Sweets and Suites
The July/August double issue of Poetry searches for hidden, transformative treasures in food, photos, and David Ferry.
Like a luxury hotel, the July/August 2011 issue of Poetry offers several compelling suites. First comes a portfolio of poems by the most recent Ruth Lilly Prize winner, David Ferry; next, a collection of photographs by Thomas Sayers Ellis; third, meditations on food, cooked up by a variety of poets.
The Ferry section affords Poetry readers a rare opportunity to examine many poems by a single poet. Yet his work has a shifty quality, and the harder you stare at it, the less you see. In “Little Vietnam Futurist Poem,” the speaker perceives a girl “in the focus of my eye.” But such focus provides him with little information. She’s
Calling out something, screaming something or other
As if her little mouth was fervently singing,
As if you couldn’t hear what the words could be,
Because of the singing.
Ferry squeezes several approximations into these lines: “something,” “something or other,” and two “as if”s. His evolving descriptions of her communication reflect his uncertainty: he depicts it first as “calling,” then “screaming,” and then “fervently singing.”
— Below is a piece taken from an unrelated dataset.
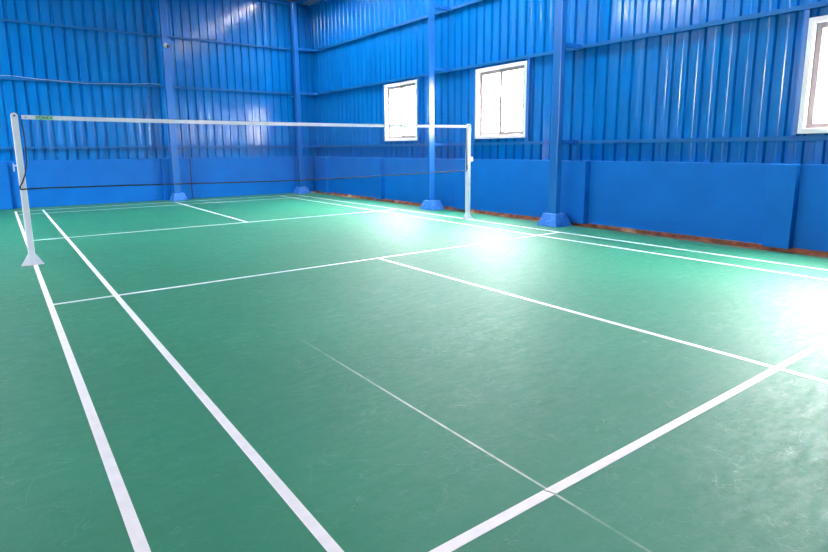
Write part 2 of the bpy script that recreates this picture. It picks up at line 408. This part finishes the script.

Finally, he claims that singing can obscure the words sung—an idea that might apply to his poetry, too. Perhaps it’s in the nature of his work (his “song”) to veil its own subject matter. As he writes of “Movie Star Peter at the Supper for Street People,” “the style [is] a form of concealment.” Like Movie Star Peter, Ferry is “looking toward you and then away from you.” He even looks toward, and then away from, the people he describes: “I do not know either the man or the woman, / Nor do I know whatever they know of each other,” he writes in “Seen Through a Window.” In “Out at Lanesville,” he notes: “A couple of them seem to be talking together; / From this far off you can’t hear what they are saying.” Can you find other examples elusiveness in Ferry’s work? How would you describe their cumulative effect?
In “That Evening at Dinner,” he himself highlights the secretiveness of literature:
The books there on the bookshelves told their stories,
Line after line, all of them evenly spaced,
And spaces between the words. You could fall through the
spaces.
While the books “told their stories,” Ferry does not clarify what those stories were. He concentrates not on the words, but on the blanknesses surrounding them. “You could fall through,” he writes—an observation that comes off as threatening and thrilling at once. Don’t we read in order to “fall through,” to enter other worlds? Perhaps the “spaces” in our books make room for us, permitting us to experience stories and poems. Perhaps Ferry’s reticence is really a form of magnanimity, and—as he writes of a beautiful face in “The Crippled Girl, The Rose”—his own work is “most generous / In what it keeps, giving in its having.”
If Ferry plays an artful game of peekaboo—flashing scenes that hint at the unseen—so does Thomas Sayers Ellis. His first photograph captures a blond woman staring into a mirror that reveals, through a trick of its angle, the face of a black man who doesn’t otherwise appear in the picture. Still more strangely, the black man stares directly at us, as though his face might be ours, too. Given this dance of glances, what do you make of all the sunglasses in the photograph?
Ellis’s second image, of a woman crossing her legs, seems to perform the opposite feat of the first. Smiling brightly into the camera, clutching a beer can, one hand confidently on her hip, the woman exudes openness and cheer. Her stance exudes openness, too: her crossed legs show far more than we might expect. The shock of this photo lies not just in the woman’s revealing pose, but also in the fact that it doesn’t actually reveal much (indeed, we can hardly discern what it reveals). Ellis’s comment seems fitting: “I met Miss Julie and experienced Miss Julie, but all I know about her is her name.”
Perhaps this issue’s most striking moment of concealment comes in Michael Hofmann’s essay about his emigration from Germany to England.
And then, on the boat, crossing the Channel, not in England, nor in Germany, neither departed nor arriving, but extra-territorially, in suspension, in no man’s land, I had something indescribably delicious to eat. I haven’t the first idea what it was. I don’t know even whether it was warm or cold, here or there in its inspiration, commercially wrapped or newly made.
The center of Hofmann’s piece—the sensational snack—is empty. We have no idea what the food was, nor what it was like (“warm or cold”), nor where he was when eating it. We know only that, in a traveler’s no-man’s-land, he ate an unforgettable something. “I may have seen it or known it in dreams,” he writes later. Like Ferry’s characters, like Ellis’s photos—like, perhaps, all poems—Hofmann contains a baffling and transformative secret.